We will prove that $\frac{a}{\varphi(a)}=\frac{b}{\varphi(b)}$ iff the prime factorizations of $a$ and $b$ involve the same primes.
If $p$ is a prime, then $\varphi(p^k)=(p-1)p^{k-1}$ for any positive integer $k$. So $\frac{p^m}{\varphi(p^m)}=\frac{p^n}{\varphi(p^n)}$ for all positive integers $m$ and $n$. Since $\varphi$ is multiplicative, it follows that if the prime factorizations of $a$ and $b$ involve the same primes, then $\frac{a}{\varphi(a)}=\frac{b}{\varphi(b)}$.
Conversely, suppose that $\frac{a}{\varphi(a)}=\frac{b}{\varphi(b)}$. Then the same primes divide $a$ and $b$. This is trickier to prove. Let $p_1, p_2,\dots,p_k$ be the (distinct) primes that divide $a$, listed in decreasing order, and $q_1,q_2, \dots,q_l$ be the primes that divide $b$, again listed in decreasing order.
From the fact that $\frac{a}{\varphi(a)}=\frac{b}{\varphi(b)}$, we can fairly easily conclude that $(q_1-1)\cdots(q_l-1)p_1\cdots p_k=(p_1-1)\cdots(p_k-1)q_1\cdots q_l.\tag{$1$}$
Suppose that $q_1 \ge p_1$. Since $q_1$ divides the right-hand side of $(1)$, it must divide the left-hand side. It cannot divide any $q_i-1$, and the only $p_i$ it can possibly divide is $p_1$, since $q_1 \ge p_1$. It follows that $q_1=p_1$.
Now in Equation $(1)$, cancel the terms $q_1$ and $p_1$, also $q_1-1$ and $p_1-1$. (If $p_1 \ge q_1$, use the same argument.) We obtain an equation of the same type as $(1)$. Continue in his way, from the largest primes down. We conclude hat $k=l$, and $p_i=q_i$ for all $i$.

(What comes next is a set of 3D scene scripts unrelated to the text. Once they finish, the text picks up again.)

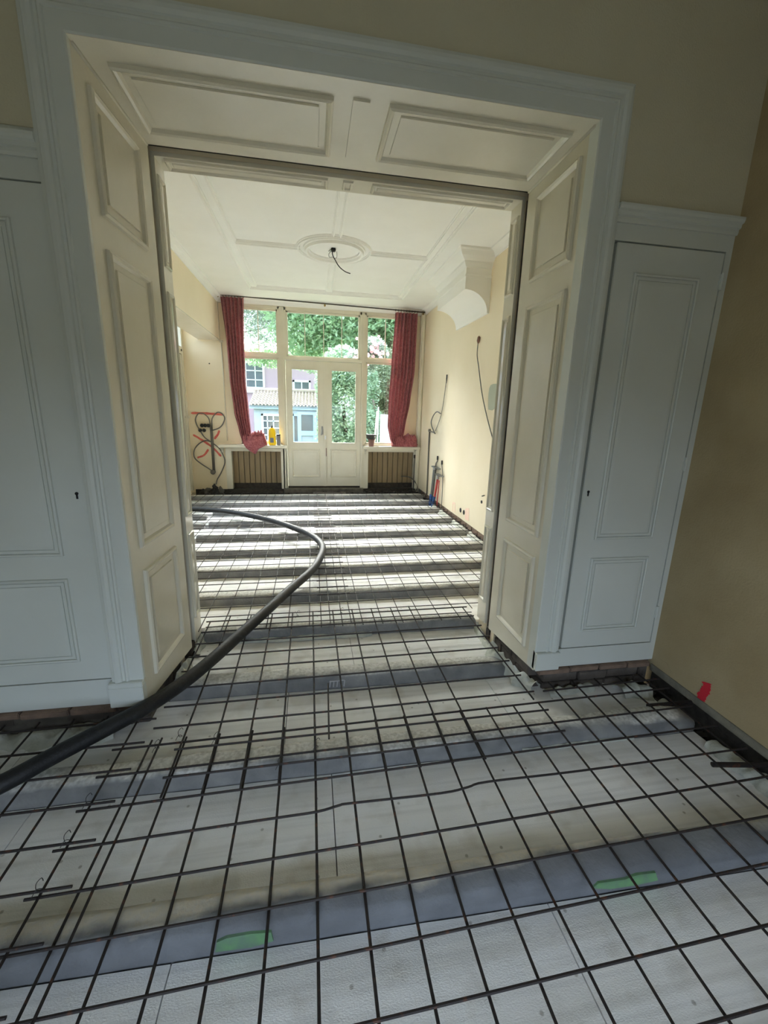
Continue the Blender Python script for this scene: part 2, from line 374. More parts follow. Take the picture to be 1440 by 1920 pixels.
def xrange_at(y):
    if y < 1.9: return (-1.93, 1.985)
    if y < 2.45: return (-0.80, 1.20)
    if y < 2.85: return (-0.795, 1.235)
    return (-2.17, 2.10)
for k, (y, s) in enumerate(BEAMS):
    a, b = xrange_at(y)
    if y < 0.9: b = 2.06
    if 4.4 < y < 6: beam(-1.40, b, y, s); beam(-2.15, -1.46, y-0.06, s)
    elif 6.4 < y < 6.6: beam(-1.49, b, y, s); beam(-2.15, -1.50-0.03, y-0.25, s)
    else: beam(a, b+(0.05 if y > 2.9 else 0), y, s)
for k in range(len(BEAMS)-1):
    (ya, sa), (yb, sb) = BEAMS[k], BEAMS[k+1]
    y0 = ya+BW+0.002; y1 = yb-0.006; a, b = xrange_at((y0+y1)/2)
    if 1.5 < ya < 1.7: a, b = -1.90, 1.97; 
    cuts = []; x = a+[0.55, 1.05, 0.3, 0.8][k % 4]
    while x < b-0.25: cuts.append(x); x += 1.2
    xs = [a]+cuts+[b]
    for i in range(len(xs)-1):
        yy1 = y1
        if 1.5 < ya < 1.7 and (xs[i] < -0.81 or xs[i+1] > 1.25): pass
        eps(xs[i]+0.002, xs[i+1]-0.002, y0, yy1, sa, sb)
# pieces of insulation in front of the closets end at the brick base: trimmed by the brickwork standing on the floor
# foam squeezed out along the edges (nobody could count the blobs)
def foam_strip(path, w, h, seed, parent=floor, mt='foam'):
    random.seed(seed); mb = MB(); pts = spline(path, 14); n = 7; vs = []; fs = []
    for i, p in enumerate(pts):
        t = (pts[min(i+1, len(pts)-1)]-pts[max(i-1, 0)]).normalized(); sd = t.cross(Vector((0, 0, 1)))
        for j in range(n):
            a = math.pi*j/(n-1); q = 1+0.8*noise.noise((p.x*16+seed, p.y*16, j*0.8)); q2 = 1+0.9*noise.noise((p.x*22, p.y*22+seed, j*0.7))
            vs.append(p+sd*(math.cos(a)*w*q)+Vector((0, 0, max(-0.01, math.sin(a)*h*q2))))
    for i in range(len(pts)-1):
        for j in range(n-1): fs.append((i*n+j, i*n+j+1, (i+1)*n+j+1, (i+1)*n+j))
    mb.add(vs, fs); return mb
fm = MB()
for i, (path, ww, hh) in enumerate([
        ([(1.36, 1.955, -0.01), (1.5, 1.965, -0.01), (1.66, 1.975, -0.01)], 0.035, 0.035),
        ([(1.80, 1.90, -0.01), (1.9, 1.90, 0.0), (1.98, 1.86, -0.01)], 0.055, 0.05),
        ([(1.97, 1.80, -0.01), (2.0, 1.68, -0.01)], 0.05, 0.035),
        ([(1.98, 1.48, -0.02), (1.99, 1.36, -0.01), (2.0, 1.22, -0.01), (2.0, 1.05, -0.01)], 0.05, 0.045),
        ([(-1.50, 1.97, -0.01), (-1.2, 1.975, -0.005), (-0.98, 1.975, -0.01)], 0.055, 0.045),
        ([(-0.76, 2.20, -0.01), (-0.78, 2.36, 0.0), (-0.775, 2.50, -0.01)], 0.035, 0.07),
        ([(-0.775, 2.62, -0.01), (-0.77, 2.80, 0.0), (-0.775, 2.92, -0.01)], 0.03, 0.05),
        ([(1.30, 1.99, -0.01), (1.25, 2.08, -0.01), (1.22, 2.2, 0.0), (1.19, 2.28, 0.0), (1.2, 2.4, -0.01)], 0.05, 0.075),
        ([(1.22, 2.45, -0.01), (1.22, 2.62, -0.01), (1.245, 2.8, -0.01)], 0.03, 0.03),
        ([(2.10, 4.6, -0.01), (2.09, 5.0, 0.0), (2.10, 5.5, 0.0), (2.10, 6.0, 0.0), (2.1, 6.5, 0.0), (2.1, 6.9, -0.01)], 0.04, 0.045),
        ([(1.0, 1.580, -0.004), (1.3, 1.583, -0.004), (1.62, 1.583, -0.004)], 0.013, 0.012),
        ([(-0.55, 2.77, 0), (-0.2, 2.765, 0), (0.3, 2.765, 0), (0.42, 2.76, 0)], 0.03, 0.018)]):
    q = foam_strip(path, ww, hh, i); fm.add(q.v, q.f)
fo = fm.build('insulation_foam', 'foam', floor, smooth=True, kind='stuff')
# rubble in the trenches along the walls
rb = MB(); random.seed(3)
def rock(mb, x, y, z, s):
    vs = []
    for (a, b, c) in [(-1,-1,-1),(1,-1,-1),(1,1,-1),(-1,1,-1),(-1,-1,1),(1,-1,1),(1,1,1),(-1,1,1)]:
        vs.append((x+a*s*random.uniform(.5, 1.1), y+b*s*random.uniform(.5, 1.1), z+c*s*random.uniform(.4, .8)))
    mb.add(vs, [(0,3,2,1),(4,5,6,7),(0,1,5,4),(1,2,6,5),(2,3,7,6),(3,0,4,7)])
for i in range(420):
    x = random.uniform(-2.1, 2.15); rock(rb, x, random.uniform(7.82, 8.36), random.uniform(-0.06, 0.02), random.uniform(0.012, 0.05))
for i in range(120): rock(rb, random.uniform(2.02, 2.07), random.uniform(0.2, 2.0), random.uniform(-0.09, -0.03), random.uniform(0.012, 0.03))
for i in range(160): rock(rb, random.uniform(2.11, 2.16), random.uniform(2.9, 8.2), random.uniform(-0.07, 0.02), random.uniform(0.012, 0.03))
rb.build('rubble', 'soil', floor, kind='stuff')
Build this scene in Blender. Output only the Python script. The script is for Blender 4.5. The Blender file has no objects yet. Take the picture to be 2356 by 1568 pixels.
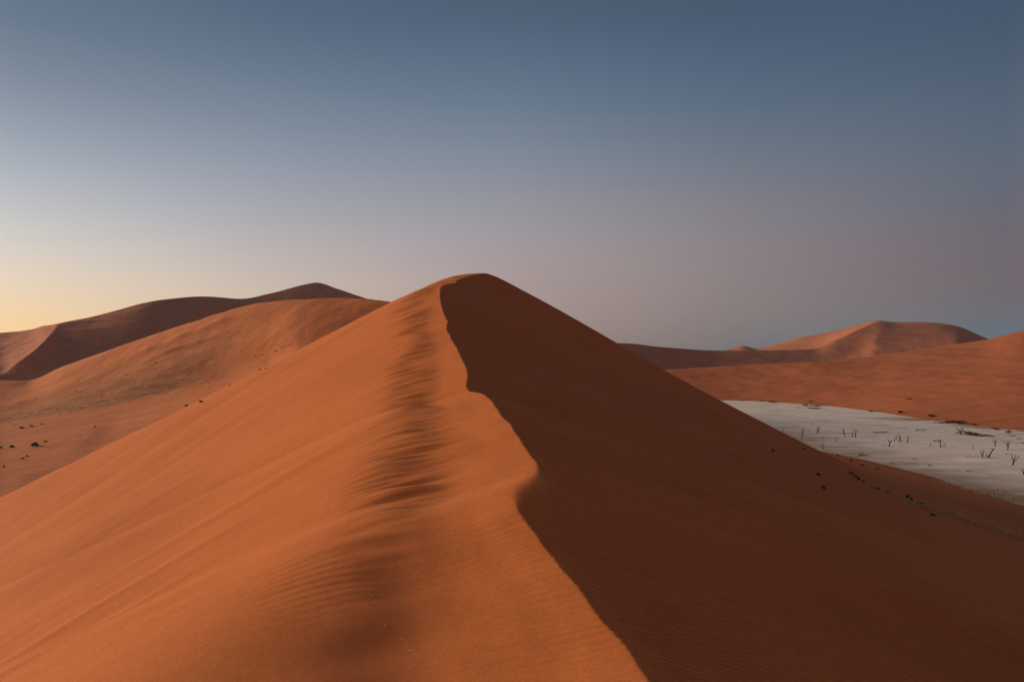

Remark: Your post says you are interested in efficiently finding $\varphi(n)$ for large $n$. Let $n=p_1^{a_1}p_2^{a_2}\cdots p_k^{a_k}$, where the $p_i$ are distinct pimes, and the $a_i$ are $\ge 1$. Then $\varphi(n)=(p_1-1)p_1^{a_1-1} (p_2-1)p_2^{a_2-1}\cdots (p_k-1)p_k^{a_k-1}.$ For very large $n$, the above formula is not efficient, since it involves factoring $n$, which seems to be a computationally difficult problem.
It is known that if $n$ is the product of two primes, and we only know $n$ and $\varphi(n)$, we can efficiently find the two primes. So if there is an efficient way to find $\varphi(n)$ for large $n$, then the RSA encryption scheme, which is thought to be secure, is in fact not at all secure.
There has been a huge amount of effort expended in trying to "break" RSA. One can probably safely say that there is known efficient way to compute $\varphi(n)$ for very large $n$.